As I write this essay, today’s weather forecast is for a high of 75 and a low of 61. I have no idea what that means.
It’s going to be nice, for sure, but will it be 75 this morning or sometime later in the day? Will it be 75 for a while or only a brief moment? 75 to 61 is a 14-degree range, so is the spread dramatic or not? Does 75 feel almost like 80, or more like 70? Something in the low 60s isn’t necessarily warm but coolish, right?
The humidity also changes everything, so the same temps could feel very different if there’s lots of moisture in the air. And whatever the day feels like to me, it’ll feel differently to the next person because our senses are unique from one another’s, at least in part. Our reactions to objectively similar experience as different, too (i.e. one person’s grossly hot day is another’s nirvana).
I don’t know about you, but I find most of what I get in even the best weather forecasts to be pretty much useless. No amount of excruciatingly detailed information makes things any clearer. It’s like a lot of color commentary on a sporting event for which I don’t understand the fundamental rules of the game.
I have a simple solution to the conundrum: start every forecast with a recap of the prior day’s weather highlights. Skip reporting highs and lows, and instead report the mode (or at least an average). And come up with a better method for calculating probability, and apply it to the temps in addition to expectations of storms.
Call it a weather recast instead of a forecast. Here’s my reasoning:
- I have a tangibly explicit recollection of what yesterday felt like to me, so it’s a foundation on which I can better comprehend today’s forecast. I almost don’t even need the numbers. Just tell me if today will be better or worse. Adding all of the whys, from cold air fronts moving across the Rockies to butterflies flapping their wings of Beijing, is fine additional content, but the only way I understand my future is with some reference to my past.
- Instead of bookending the temperature, tell me what temp will be the most common throughout the day (in math, this is called the mode).

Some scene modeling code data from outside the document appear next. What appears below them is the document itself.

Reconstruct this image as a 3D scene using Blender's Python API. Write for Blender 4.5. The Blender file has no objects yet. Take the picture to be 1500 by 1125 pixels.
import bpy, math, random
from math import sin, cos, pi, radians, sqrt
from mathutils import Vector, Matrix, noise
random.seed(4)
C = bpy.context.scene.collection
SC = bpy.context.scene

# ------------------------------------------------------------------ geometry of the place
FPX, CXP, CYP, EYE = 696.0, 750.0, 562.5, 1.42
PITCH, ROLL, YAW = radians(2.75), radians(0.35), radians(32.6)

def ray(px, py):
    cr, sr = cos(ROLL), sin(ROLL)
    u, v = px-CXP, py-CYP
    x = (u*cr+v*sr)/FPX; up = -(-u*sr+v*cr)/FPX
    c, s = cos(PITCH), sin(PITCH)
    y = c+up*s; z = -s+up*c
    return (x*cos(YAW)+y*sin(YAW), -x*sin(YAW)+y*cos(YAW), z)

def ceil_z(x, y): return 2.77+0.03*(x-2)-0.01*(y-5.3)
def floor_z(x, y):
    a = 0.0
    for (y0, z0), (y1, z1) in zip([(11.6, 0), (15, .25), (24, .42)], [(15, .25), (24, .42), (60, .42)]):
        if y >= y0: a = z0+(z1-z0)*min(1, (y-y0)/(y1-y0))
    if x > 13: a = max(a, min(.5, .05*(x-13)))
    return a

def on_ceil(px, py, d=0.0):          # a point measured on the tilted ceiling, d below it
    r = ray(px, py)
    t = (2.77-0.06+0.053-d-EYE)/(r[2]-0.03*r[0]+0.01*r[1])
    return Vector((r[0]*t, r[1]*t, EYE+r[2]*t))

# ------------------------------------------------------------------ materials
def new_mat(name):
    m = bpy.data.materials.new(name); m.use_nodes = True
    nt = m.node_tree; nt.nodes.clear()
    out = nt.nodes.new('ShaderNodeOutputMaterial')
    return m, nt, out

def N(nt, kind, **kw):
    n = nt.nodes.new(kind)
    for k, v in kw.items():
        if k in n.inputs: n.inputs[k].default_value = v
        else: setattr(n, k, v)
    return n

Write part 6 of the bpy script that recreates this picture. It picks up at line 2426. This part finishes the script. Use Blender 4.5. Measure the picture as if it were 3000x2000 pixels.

I don’t care if the high will happen for a nanosecond, or that it will be really cool while I’m asleep. Four hours of so-and-so temp makes far more sense to me. An average temp would work, only not as well.
- Anybody understands probability (it’s why Vegas and workout gurus make money), so I’m not embarrassed to admit that I know only that the chance of a storm at 40% vs. 30% is 10% more of…something. Why not correlate those calcs with historical data for both same day and similar conditions, then translate it into a clearer, perhaps even binary result? We’re all gambling on the weather, and forecasters risk being wrong even after they couch their insights into qualified gobblygook. Tell us yes or no.
Such an approach suggests some interesting ideas about how we look at marketing communications, too:
- Do our promises of product or service experience adequately reference consumers’ known experience, so they can make more reasoned decisions?
- Do our functional benefits — from processor speeds to freshness — stand as exceptional, idealized qualities, or do they represent the most commonly-experienced attributes (and does anybody understand the difference between a gig of memory or a “sell by” date on a carton of milk)?
- Do our statements about reliability, such as J.D. Power rankings, reflect the expectations consumers should have of actual performance? Like the weather, one person’s dissatisfied ownership can be another’s minor blip in the road, so to speak.
Well, I’m heading out now. Still not sure if I need a jacket.